Wann kommt die Brennstoffzelle in der Breite an?

Eine aktuelle VDMA-Studie, erstellt von der FEV Consulting GmbH, prognostiziert, dass die Brennstoffzelle von 2030 an mit einem signifikanten Anteil in Pkw, Nutzfahrzeugen und mobilen Maschinen vertreten sein wird. Insgesamt soll der Absatz von Brennstoffzellenfahrzeugen im Zeitraum von 2030 bis 2040 von einer Million auf über zehn Millionen ansteigen, was einem Marktanteil von zwölf Prozent entspreche. Daraus ergebe sich ein jährliches Wachstum von knapp 25 Prozent für diesen Zeitraum. Allein elf Milliarden Euro Umsatz für Brennstoffzellenkomponenten im Pkw seien im Jahr 2040 in Europa laut VDMA-Studie möglich.

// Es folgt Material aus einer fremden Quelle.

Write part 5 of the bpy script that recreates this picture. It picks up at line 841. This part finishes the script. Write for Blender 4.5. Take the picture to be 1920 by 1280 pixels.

In der Folge sollen hier rund 68.000 Arbeitsplätze entstehen, davon 5.000 Arbeitsplätze im Bereich des Maschinenbaus in Europa. 

"Das Segment der schweren Nutzfahrzeuge wird eine Schlüsselrolle bei der Einführung der Brennstoffzellentechnologie spielen", betont Hartmut Rauen, stellvertretender VDMA-Hauptgeschäftsführer. Insbesondere in Europa existiere laut Studie mit den strengen Emissionsgrenzwerten ein klarer Treiber für Brennstoffzellenantriebe. Aufgrund des hohen Energiedurchsatzes werde zudem der Aufbau der Infrastruktur maßgeblich durch die Nutzfahrzeuge bestimmt. Unter den nichtstraßengebundenen Anwendungen hätten insbesondere Gabelstapler, Schienen- und Schiffsanwendungen einen relevanten Anteil an Brennstoffzellenantrieben. Aufgrund der begrenzten Gesamtmarktgröße für diese Anwendungen werde jedoch erwartet, dass die Absatzvolumina der Brennstoffzellenvarianten deutlich geringer sind als die des Pkw-Marktes.